13 Ekim 2017 Cuma

Sekinet



Az önce okudum: Bir arkadasim (ki bunu okuyunca kendini bilecek) yakin bir arkadasini kaybetmis. Bir tanidigi da ona bassagligi dilerken "ruhunuza sekinet dilerim" yazmis. Ne ince dilek, ne etkileyici bir söz bu "sekinet". Beynimde zincirleme reaksiyon yaratti. Ilk kez bir Fromm kitabinda İbranice kardeşine rastlamıştım: Sakinah. Ne demekmis diye bakınca bildiğim benzer sözcükler olduğunu görmüstüm. Bi vakitler adi huzur ve barış anlamına gelen bir semtte oturmustum.  Daha önceleriydi; isminde "Frieden" geçen bir duraktan tramvaya binerdim. Bundan öncesiydi; okudugum bazi kitaplar "dinginlik"ten bahsederdi.  Daha da önceleriydi; sokakta bir komşu gördü  mü "annene selam söyle cocugum" derdi. "Sakin" sokaktı o zamanlar oturduğumuz sokağın adı. Ondan da önceleriydi TRT sunucuları programları kapatırken "esenlik" dilerdi... 
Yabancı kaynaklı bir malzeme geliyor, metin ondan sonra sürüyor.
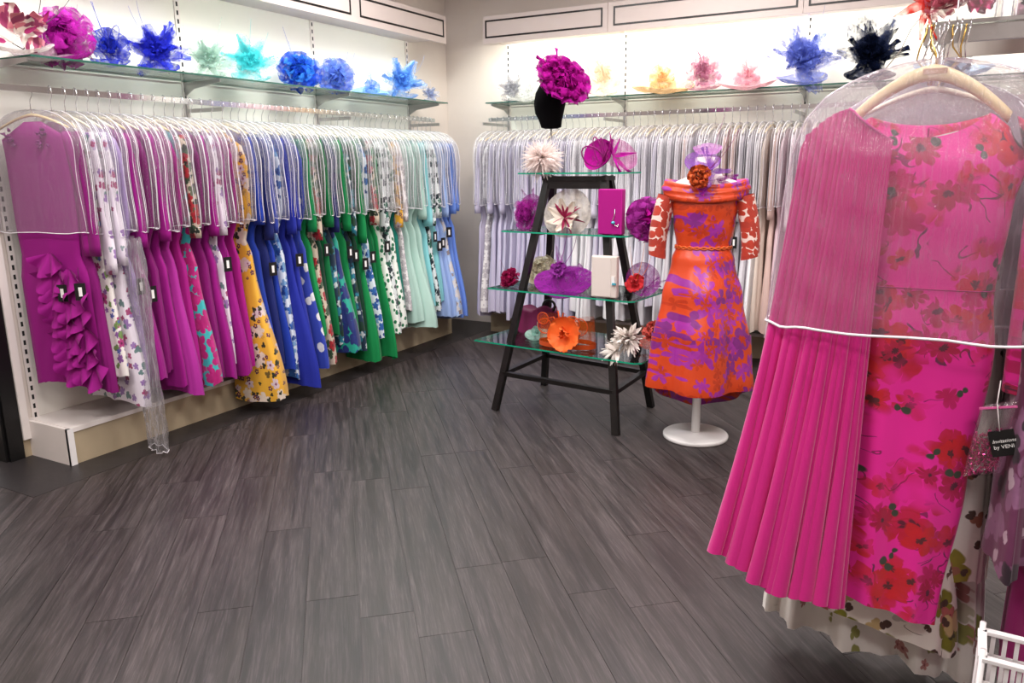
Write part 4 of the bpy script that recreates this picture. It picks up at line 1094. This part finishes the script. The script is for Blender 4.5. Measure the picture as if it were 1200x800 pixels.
for ph in (0, pi): mb.tube([(.1465 * cos(2 * pi * k / 64), .1065 * sin(2 * pi * k / 64), 1.067 + .007 * sin(k * 1.2 + ph)) for k in range(64)], .0048, 6, closed=True)
build('braided_belt', mb, fabric('D8642C', .4), t2)
t = thing('fascinator', 'lilac net fascinator with an orange rose resting on the mannequin neck', 'fascinator', (MX, MY, 1.40), radians(14))
ln = sheer('A56BC8', .45)
brim(t, (-.02, -.07, .09), .09, ln, (0, -.7, 1), 3, dish=.3); brim(t, (0, -.02, .155), .075, sheer('D9A3DC', .4), (0, -.2, 1), 5, dish=.4)
spikes(t, (.03, -.09, .06), .13, (.6, -1, .3), ln, 8, 2, .4, 'net_petal', .6)
spikes(t, (.05, -.08, .02), .12, (.5, -.8, -.6), sheer('9A2E9C', .5), 5, 6, .4, 'net_petal', .5)
rose(t, (-.03, -.135, .03), .062, (-.1, -1, .2), fabric('C2501E'), 6, ((7, .1, 1), (6, .55, .8), (4, 1, .6)), .15)
quills(t, (.0, -.1, .06), (1, -1, .2), .16, fabric('8A2A70'), 3, 5, .0014)

# ------------------------------------------------------------------ foreground rail on the right
RY, RRZ = 2.22, 1.79
t = thing('clothes_rail', 'chrome clothes rail with a glass shelf above at the right edge, holding the pink dress', 'clothes rail', (.9, RY, 0))
mb = MB(); mb.box2((-.97, -.012, RRZ - .018), (.9, .012, RRZ + .018)); build('rail_bar', mb, M['steel'], t, False)
mb = MB(); mb.box2((-.975, -.014, RRZ - .02), (-.93, .014, RRZ + .02)); build('end_stop', mb, M['chrome'], t, False)
for x in (-.0, .88):
    mb = MB(); mb.box2((x - .015, .02, 0), (x + .015, .05, RRZ + .1)); build('post', mb, M['chrome'], t, False)
mb = MB(); mb.box2((-.05, -.3, 0), (.93, .35, .03)); build('foot_plate', mb, M['chrome'], t, False)
t = thing('glass_shelf', 'small clear glass shelf carrying boxes just above the right-hand rail', 'glass shelf', (.5, RY, RRZ + .029))
glass_shelf('glass_plate', None, [(-.56, -.02), (.5, -.02), (.5, .30), (-.56, .30)], 0, .009, M['steel'], t)
mb = MB(); mb.box2((-.54, .27, -.05), (.48, .285, -.0095)); build('shelf_bearer', mb, M['fascia'], t, False)
# acrylic boxes with hair pieces
for i, (x, y, col, wd, sx) in enumerate(((.035, 2.20, 'E0458C', 'bright pink', .09), (.15, 2.25, '2C2A34', 'black', .09), (.27, 2.22, 'C8405A', 'rose', .10), (.14, 2.42, 'D98FAE', 'pale pink', .12))):
    t = thing('accessory_box', 'clear acrylic box with a %s hair flower on the right-hand glass shelf' % wd, 'box', (x, y, RRZ + .031), .05 * i, 'clear accessory boxes')
    mb = MB(); mb.box((0, 0, .05), (sx, .08, .1)); mb.box((0, 0, .05), (sx - .006, .074, .094)); build('case', mb, M['clearbox'], t, False)
    for a in (-1, 1):
        for c in (-1, 1): mb = MB(); mb.box((a * sx / 2, c * .04, .05), (.003, .003, .1)); build('corner_edge', mb, M['seam'], t, False)
    mb = MB(); mb.box((0, -.04, .1), (sx, .003, .003)); build('top_edge', mb, M['seam'], t, False)
    fl = thing('hair_flower', '%s fabric hair flower inside a clear box on the right-hand glass shelf' % wd, 'hair accessory', (x, y + .03, RRZ + .05), 0, 'hair flowers in clear boxes')
    rose(fl, (0, -.005, .015), .033, (.1, -1, .5), fabric(col), i, ((6, .2, 1), (4, .8, .7)))
t = thing('fascinator', 'coral red feathered fascinator hanging over the left end of the right-hand glass shelf', 'fascinator', (-.015, RY + .05, RRZ + .031), 0)
brim(t, (0, 0, .06), .075, sheer('C9808C', .5), (-.2, -.6, 1), 3, crown=.3)
rose(t, (-.02, -.04, .055), .055, (-.3, -1, .4), sheer('C86A7C', .6), 4)
cf = sheer('D8382C', .75, .3)
for k, (dx, dz, L_) in enumerate(((-.35, -1, .11), (-.1, -1, .10), (-1, -.45, .10), (-.9, .3, .08))):
    place(petal_mesh(L_, .03, -.5, .002, k, cf, 'feather', pointed=.8), t, (-.055, -.05, .05), 0, pi / 2 - .1, (dx, -.25, dz), 'feather')
mb = MB(); mb.tube([(-.06, -.05, .03), (-.09, -.05, -.01), (-.11, -.05, -.06), (-.14, -.05, -.10)], .0013, 5); build('quill', mb, plain('quill_grey', '8A8076', .5), t)

# bundled hooks over the end of the rail
t = thing('hanger_hooks', 'bunch of empty chrome and brass hangers hooked over the end of right-hand rail', 'hangers', (-.04, RY, RRZ))
rr = random.Random(8)
for k in range(11):
    xk = -.03 + .009 * k; brass = k in (0, 1, 6, 9); mb = MB(); top = .021
    pts = []
    for i in range(9):
        a = pi * i / 8; pts.append((xk - .004 * k * 0, .024 * cos(a) - .0, top * .3 + .022 * sin(a) + .004 * (k % 3)))
    sw = rr.uniform(-.02, .02)
    pts += [(xk + sw * .5 - .006, -.027, -.03), (xk + sw * 1.2 - .002, -.022, -.055), (xk * .4 + sw * .6 - .012 + .01, -.03 + .004 * k, -.085), (xk * .35 - .004, -.04 + .008 * k, -.115)]
    pts[0:0] = [(xk, .026, -.016)]
    mb.tube(pts, .0021, 6); build('hook', mb, M['hookbrass'] if brass else M['chrome'], t)

# the pink dress
PX, PY = -.04, 2.14
root = thing('bagged_dress', 'hot pink floral satin dress with pleated chiffon cape sleeve, hanging in front at the right', 'dress', (PX, PY, 0), 0)
mb = MB(); P = []
for i in range(33):
    tt = -1 + i / 16; a = abs(tt)
    x = -.005 + .162 * tt; z = 1.700 - .095 * a ** 1.7 - (.0 if tt < 0 else .012 * a)
    hh = .0125 + .006 * (1 - a); dd = .010
    P.append([(x + hh * .3 * (1 if tt > 0 else -1) * sin(2 * pi * k / 12) * a, dd * cos(2 * pi * k / 12), z + hh * sin(2 * pi * k / 12)) for k in range(12)])
b = mb.grid(P, True); mb.cap([b + k for k in range(12)][::-1]); mb.cap([b + 32 * 12 + k for k in range(12)]); h = build('hanger', mb, M['hanger_wood'], root)
mb = MB(); mb.tube([(-.0, 0, 1.70), (-.004, 0, 1.74), (-.014, .01, 1.765), (-.02, .03, 1.79), (-.015, .06, 1.814), (.0, .085, 1.812), (.0, .098, 1.79)], .0022, 8); build('hook', mb, M['hookbrass'], h)
mb = MB(); mb.box((-.002, -.0095, 1.702), (.05, .004, .012)); build('hanger_inset', mb, plain('hanger_inset_brown', 'B98E6E', .5), h, False)
# main satin print: poppies and branches
pink = None
def pinkprint():
    m, nt, out = newmat('pink_poppy_satin'); q = N(nt); uv = q.uv(1.0, 1.0, (.62, .97))
    col = hexc('F0289F')
    big = q.noise(uv, 4.0, 1).outputs[0]
    # soft wash of deeper rose behind the clusters
    clus = q.step(q.noise(q.vmath('ADD', uv, (4.2, 1.4, 0)), 5.5, 2, .5, .4).outputs[0], .51, .05)
    for (c, nzs, wdt, gs) in (('3B2A38', 7, .006, .53), ('7A1F4C', 10, .007, .5)):
        nz = q.noise(q.warp(uv, 9, .08), nzs, 1.5)
        ln = q.math('LESS_THAN', q.math('ABSOLUTE', q.math('SUBTRACT', nz.outputs[0], .5)), wdt)
        gate = q.step(q.noise(uv, 9, 1).outputs[0], gs, .01)
        col = q.mix(q.math('MULTIPLY', q.math('MULTIPLY', ln, gate), .85), col, hexc(c))
    for i, (c, cc, sc, pt, r, sh, th) in enumerate((('CC1A62', None, 9, 7, .38, .5, .5), ('D41E3E', '3A2030', 9.5, 5, .54, .45, .25), ('DC2430', '2C2A2E', 12, 5, .54, .5, .4), ('B81848', '332430', 11, 9, .40, .4, .65))):
        wv = q.warp(q.vmath('ADD', uv, (i * 2.13 + .7, i * 1.37 + .2, 0)), sc * 1.8, .5 / sc)
        mk, cen, rn = q.flower(wv, sc, pt, r, .6, sh, .95, th)
        gate = clus if i in (1, 2) else 1.0
        mk = q.math('MULTIPLY', mk, gate) if i in (1, 2) else mk
        c1 = hexc(c); sd = q.mix(q.noise(uv, 30, 3).outputs[0], c1, tuple(x * .7 for x in c1[:3]) + (1,))
        soft = q.math('MULTIPLY', mk, q.math('ADD', .5, q.math('MULTIPLY', q.noise(uv, 22, 2).outputs[0], .8), clamp=True))
        col = q.mix(soft, col, sd)
        if cc:
            cn = q.math('MULTIPLY', cen, gate) if i in (1, 2) else cen
            col = q.mix(q.math('MULTIPLY', cn, .85), col, hexc(cc))
    lf, _, _ = q.flower(q.warp(uv, 20, .02), 11, 2, .24, .95, 1.4, 1.0, .6)
    col = q.mix(lf, col, hexc('3E4438'))
    q.link(q.bsdf(col, .36, 0, .45, .25, q.noise(uv, 7, 3).outputs[0], .25), out.inputs[0]); return m
M['poppy'] = pinkprint()
chif = fabric('DC1C8A', .6, .4); HOT = fabric('DC2192', .45)
rows = [(1.605, -.005, .165, .045), (1.52, .02, .185, .06), (1.40, .02, .165, .065), (1.19, .022, .148, .052), (1.05, .03, .155, .06), (.72, .025, .137, .055), (.335, .012, .118, .045)]
mb = MB(); P = []; NU = 72; nz = 44
for i in range(nz + 1):
    tt = i / nz; z = 1.605 + (.335 - 1.605) * tt; cx, hw, hd = lerp_rows(rows, z); row = []
    for j in range(NU):
        a = 2 * pi * j / NU; fr_ = sin(a) < 0
        am = .0035 * tt
        ct = cos(a)
        neck = (-.052 if fr_ else -.022) * max(0, 1 - (ct / .72) ** 2) * max(0, 1 - tt * 5)
        sh_ = -.035 * max(0, abs(ct) - .72) / .28 * max(0, 1 - tt * 5)
        hemz = -.012 * ct * 0 - (.02 * ct if tt > .9 else 0) * (tt - .9) * 10
        row.append((cx + hw * (abs(ct) ** .9) * (1 if ct > 0 else -1), (hd + am * sin(5 * a) * 2) * (abs(sin(a)) ** .55) * (1 if not fr_ else -1) + .010 * sin(9 * ct + z * 3) * (tt) * .6, z + neck + sh_ + hemz))
    P.append(row)
mb.grid(P, True, flip=True)
mb.grid([P[0], [(p[0] * .96, p[1] * .8, p[2] - .012) for p in P[0]], [(p[0] * .96, p[1] * .7 + .01, p[2] - .14) for p in P[0]]], True)
mb.grid([P[-1], [(p[0] * .985, p[1] * .9, p[2] + .02) for p in P[-1]]], True, flip=True)
gown = build('gown', mb, M['poppy'], root)
# waist and side seams as fine piping, neck label, zip
mb = MB(); mb.tube([P[14][j] if False else (P[14][j][0] * 1.003, P[14][j][1] * 1.01 - .0005, P[14][j][2] + .0) for j in range(NU)], .0013, 4, closed=True); build('waist_seam', mb, fabric('B01670', .5), gown)
mb = MB(); mb.box((.03, .022, 1.553), (.062, .002, .016), Matrix.Rotation(radians(-14), 3, 'Y')); build('neck_label', mb, M['tag_white'], gown, False)
mb = MB(); mb.box((-.004, .030, 1.545), (.004, .003, .06)); build('zip', mb, fabric('A8186A', .4), gown, False)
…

Cok cok sonralarıydı ben bi çay içip, bu fotografı çekip altına bi yerlerde (burada mıydı ki? arşivde bulamadım?) şunları yazmıştım: 
---- 
"Es gibt keinen Weg zum Frieden. Frieden ist der Weg." 
Frieden: Peace ama beyaz güvercinlisinden degil tam, biraz sükunet ve ic huzuru, böyle biraz tranquility, biraz Stille var icinde. Araplar selam, Ibraniler shalom diyor. Bazen Türkce medya dilinde esenlik diye gectigi de oluyor. Programi kapatirken dileniyor. Oysa kazin ayagi öyle degil, programin kapanışı degil annem o, programın ta kendisidir. Cümleye göre... "Barışa giden bir yol yok, barış yolun kendisidir." 
----
 Bütün bunlar kardes sözcükler. Arasan bütün dillerde bulursun. Ve cok önemli bir şey di(li)yorlar. 
Ve çok içimden geldi şu an; çevremizde hiç kimsecikler ölmeden, hepimizin ruhuna sekinet diliyorum.